┏━━

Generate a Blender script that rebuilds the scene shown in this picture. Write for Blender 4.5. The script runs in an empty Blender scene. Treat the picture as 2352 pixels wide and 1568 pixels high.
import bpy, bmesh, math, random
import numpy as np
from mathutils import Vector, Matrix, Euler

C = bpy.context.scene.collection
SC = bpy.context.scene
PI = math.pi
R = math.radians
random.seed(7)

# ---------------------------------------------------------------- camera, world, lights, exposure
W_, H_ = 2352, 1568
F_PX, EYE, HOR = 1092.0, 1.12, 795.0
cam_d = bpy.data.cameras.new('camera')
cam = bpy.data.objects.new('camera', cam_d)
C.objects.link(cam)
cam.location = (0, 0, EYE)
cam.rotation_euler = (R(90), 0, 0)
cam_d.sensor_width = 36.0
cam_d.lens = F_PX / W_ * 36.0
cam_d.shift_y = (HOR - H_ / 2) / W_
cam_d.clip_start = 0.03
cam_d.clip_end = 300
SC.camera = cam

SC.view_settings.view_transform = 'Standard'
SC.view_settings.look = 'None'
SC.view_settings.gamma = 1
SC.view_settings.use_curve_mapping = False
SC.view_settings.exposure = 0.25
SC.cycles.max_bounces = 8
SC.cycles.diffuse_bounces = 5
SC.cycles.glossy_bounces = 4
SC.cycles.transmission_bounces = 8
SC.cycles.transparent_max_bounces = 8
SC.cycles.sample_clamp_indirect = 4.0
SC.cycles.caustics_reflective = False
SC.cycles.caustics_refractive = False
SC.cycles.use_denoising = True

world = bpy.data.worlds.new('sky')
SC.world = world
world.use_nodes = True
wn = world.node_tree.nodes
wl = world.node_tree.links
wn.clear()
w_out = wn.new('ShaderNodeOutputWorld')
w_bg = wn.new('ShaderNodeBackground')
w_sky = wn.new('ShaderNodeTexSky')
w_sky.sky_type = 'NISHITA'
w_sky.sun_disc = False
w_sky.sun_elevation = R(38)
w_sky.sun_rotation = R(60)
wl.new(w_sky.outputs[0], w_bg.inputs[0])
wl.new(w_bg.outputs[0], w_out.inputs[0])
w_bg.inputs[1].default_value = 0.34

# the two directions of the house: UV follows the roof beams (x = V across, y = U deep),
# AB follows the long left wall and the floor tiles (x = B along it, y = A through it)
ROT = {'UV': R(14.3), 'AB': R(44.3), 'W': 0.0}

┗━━

Write out exactly the lines from the start of the material through the line with "SC.cycles.use_denoising = True". No other output is expected.

Generate a Blender script that rebuilds the scene shown in this picture. Write for Blender 4.5. The script runs in an empty Blender scene. Treat the picture as 2352 pixels wide and 1568 pixels high.
import bpy, bmesh, math, random
import numpy as np
from mathutils import Vector, Matrix, Euler

C = bpy.context.scene.collection
SC = bpy.context.scene
PI = math.pi
R = math.radians
random.seed(7)

# ---------------------------------------------------------------- camera, world, lights, exposure
W_, H_ = 2352, 1568
F_PX, EYE, HOR = 1092.0, 1.12, 795.0
cam_d = bpy.data.cameras.new('camera')
cam = bpy.data.objects.new('camera', cam_d)
C.objects.link(cam)
cam.location = (0, 0, EYE)
cam.rotation_euler = (R(90), 0, 0)
cam_d.sensor_width = 36.0
cam_d.lens = F_PX / W_ * 36.0
cam_d.shift_y = (HOR - H_ / 2) / W_
cam_d.clip_start = 0.03
cam_d.clip_end = 300
SC.camera = cam

SC.view_settings.view_transform = 'Standard'
SC.view_settings.look = 'None'
SC.view_settings.gamma = 1
SC.view_settings.use_curve_mapping = False
SC.view_settings.exposure = 0.25
SC.cycles.max_bounces = 8
SC.cycles.diffuse_bounces = 5
SC.cycles.glossy_bounces = 4
SC.cycles.transmission_bounces = 8
SC.cycles.transparent_max_bounces = 8
SC.cycles.sample_clamp_indirect = 4.0
SC.cycles.caustics_reflective = False
SC.cycles.caustics_refractive = False
SC.cycles.use_denoising = True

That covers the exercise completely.